Holden explains Chester water situation; boil order could be lifted today

By Shawn Cunningham
© Telegraph Publishing LLC

Water Superintendent Jeff Holden tells the Chester Select Board what led to the boil water order on Monday. Photo by Shawn Cunningham

Water Superintendent Jeff Holden told the Chester Select Board last night that the first of two tests of the town’s water system came back clean after a construction mishap pulled dirt into the water system on Monday.

That prompted the town to issue the “boil water” order for all businesses and residents on town water.

Holden said that a second test is required and if that is also clean, he will be able to lift the boil water order. Test results may be available as early as this afternoon. The system will still be chlorinated for several weeks to ensure the safety of the system.

What happened?

It’s a tricky business working with a 100-year-old water system, and on Monday, Holden and a crew from pipeline contractors S.U.R. West were replacing fire hydrants – a job that began in the summer of 2016 and was being finished up.

Working on a hydrant at the high point of Depot Street, a water hammer (when pressure meets an obstacle and has to change directions causing a surge) blew out the valve they were working on.

The hole filled up with water, picking up dirt and silt that was then sucked back down into the water system. The crew was working with the water main turned on with live pressure because Holden tries not to shut off large sections of the town’s water system if he can avoid it.

“People get upset when they lose water,” said Holden on Tuesday afternoon.

Speaking with The Telegraph on Tuesday Holden said that by putting a boil water order in place, he was following a state protocol and that he wanted to err on the side of safety.

The replaced hydrant.

Calling the contractors “some of the best people I’ve worked with,” Holden said that the contractors are not to blame for the problem. Noting that the joint that was blown out was made of lead, Holden told the Select Board that no lead got into the system.

“I think you did the best you could,” said board member Lee Gustafson.

“Everybody did,” replied Holden.

Getting the word out

Executive Assistant Julie Hance told the board that the town does not have an alert system of its own but tried to reach as many people as possible by asking the schools to use their robocall systems and having Vtel do the same. The town also used social media and The Telegraph to notify residents. She also noted that there were a number of people the town could not reach, including Comcast customers.

“And if people use cell phones as their only phone, we don’t have numbers for them,” said Hance.

Gustafson, mentioning an article from The Telegraph, noted that the town of Londonderry now has a town-wide alert system and that perhaps Chester could look into what they have done.

Job on hold until new tank is ready

According to Holden, there are two more “tricky” hydrants on Main Street near Church Street. Holden told the board that he will wait until the new water tank behind the high school comes on line later this fall to do the work.

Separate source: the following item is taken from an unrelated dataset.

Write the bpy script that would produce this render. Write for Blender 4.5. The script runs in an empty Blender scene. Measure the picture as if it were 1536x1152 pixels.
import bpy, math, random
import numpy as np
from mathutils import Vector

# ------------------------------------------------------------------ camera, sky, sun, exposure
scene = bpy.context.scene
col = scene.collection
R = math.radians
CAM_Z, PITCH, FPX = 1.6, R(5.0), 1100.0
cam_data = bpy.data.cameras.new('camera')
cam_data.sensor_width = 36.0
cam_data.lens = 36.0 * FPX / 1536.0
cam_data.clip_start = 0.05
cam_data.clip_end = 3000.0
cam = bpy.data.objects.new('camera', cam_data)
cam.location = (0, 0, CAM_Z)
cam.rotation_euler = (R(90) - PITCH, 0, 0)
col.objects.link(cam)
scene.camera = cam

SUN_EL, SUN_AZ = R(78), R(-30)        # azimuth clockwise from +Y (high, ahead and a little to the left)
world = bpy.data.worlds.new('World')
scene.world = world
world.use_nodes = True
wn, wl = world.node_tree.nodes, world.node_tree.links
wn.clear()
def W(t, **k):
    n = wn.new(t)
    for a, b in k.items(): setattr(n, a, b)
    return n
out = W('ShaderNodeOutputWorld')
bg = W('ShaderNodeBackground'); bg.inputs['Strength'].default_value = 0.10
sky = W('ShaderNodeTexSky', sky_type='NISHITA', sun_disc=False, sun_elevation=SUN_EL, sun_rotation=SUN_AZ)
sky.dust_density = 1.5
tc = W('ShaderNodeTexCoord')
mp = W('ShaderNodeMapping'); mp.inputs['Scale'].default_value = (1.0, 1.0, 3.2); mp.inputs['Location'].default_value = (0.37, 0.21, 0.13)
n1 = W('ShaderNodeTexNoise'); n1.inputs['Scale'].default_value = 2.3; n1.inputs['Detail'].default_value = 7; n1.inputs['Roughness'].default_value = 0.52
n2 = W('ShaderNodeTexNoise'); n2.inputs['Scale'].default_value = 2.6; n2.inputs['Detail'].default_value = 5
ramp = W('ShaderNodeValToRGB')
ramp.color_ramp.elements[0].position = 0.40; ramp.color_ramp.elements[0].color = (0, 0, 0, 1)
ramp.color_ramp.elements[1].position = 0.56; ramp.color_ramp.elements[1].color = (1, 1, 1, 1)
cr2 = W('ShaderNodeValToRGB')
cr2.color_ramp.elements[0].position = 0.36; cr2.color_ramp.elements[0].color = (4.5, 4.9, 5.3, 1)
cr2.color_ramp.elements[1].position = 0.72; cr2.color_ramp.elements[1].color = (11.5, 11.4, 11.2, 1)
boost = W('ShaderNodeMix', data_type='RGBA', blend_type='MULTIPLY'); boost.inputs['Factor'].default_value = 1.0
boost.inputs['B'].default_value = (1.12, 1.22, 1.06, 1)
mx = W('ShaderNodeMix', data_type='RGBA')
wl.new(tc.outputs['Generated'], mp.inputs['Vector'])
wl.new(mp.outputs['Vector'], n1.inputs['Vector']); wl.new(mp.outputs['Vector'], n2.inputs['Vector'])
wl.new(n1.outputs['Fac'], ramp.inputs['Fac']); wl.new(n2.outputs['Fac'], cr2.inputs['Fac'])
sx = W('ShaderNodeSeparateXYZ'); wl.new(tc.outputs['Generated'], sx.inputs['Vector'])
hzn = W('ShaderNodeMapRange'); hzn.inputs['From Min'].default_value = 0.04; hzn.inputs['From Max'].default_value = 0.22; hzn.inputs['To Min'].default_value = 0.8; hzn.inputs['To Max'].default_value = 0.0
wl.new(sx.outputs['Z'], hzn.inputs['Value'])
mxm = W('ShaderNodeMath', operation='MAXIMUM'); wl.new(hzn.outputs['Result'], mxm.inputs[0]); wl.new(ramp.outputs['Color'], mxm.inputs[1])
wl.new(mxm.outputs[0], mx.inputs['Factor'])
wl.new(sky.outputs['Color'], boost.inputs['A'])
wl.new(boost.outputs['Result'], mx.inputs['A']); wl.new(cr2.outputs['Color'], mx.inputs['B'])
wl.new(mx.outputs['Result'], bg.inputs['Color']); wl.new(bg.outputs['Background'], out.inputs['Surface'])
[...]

Holden said that if the main were turned off to do the work without the new tank, the entire town would be without water for the duration of the job.

When the new tank is online, it can serve the majority of the water district while the pipe on Main Street is out of service. “This is one of the reasons we needed the new tank,” Holden told the board. The $4 million water project was approved by voters in September of 2015.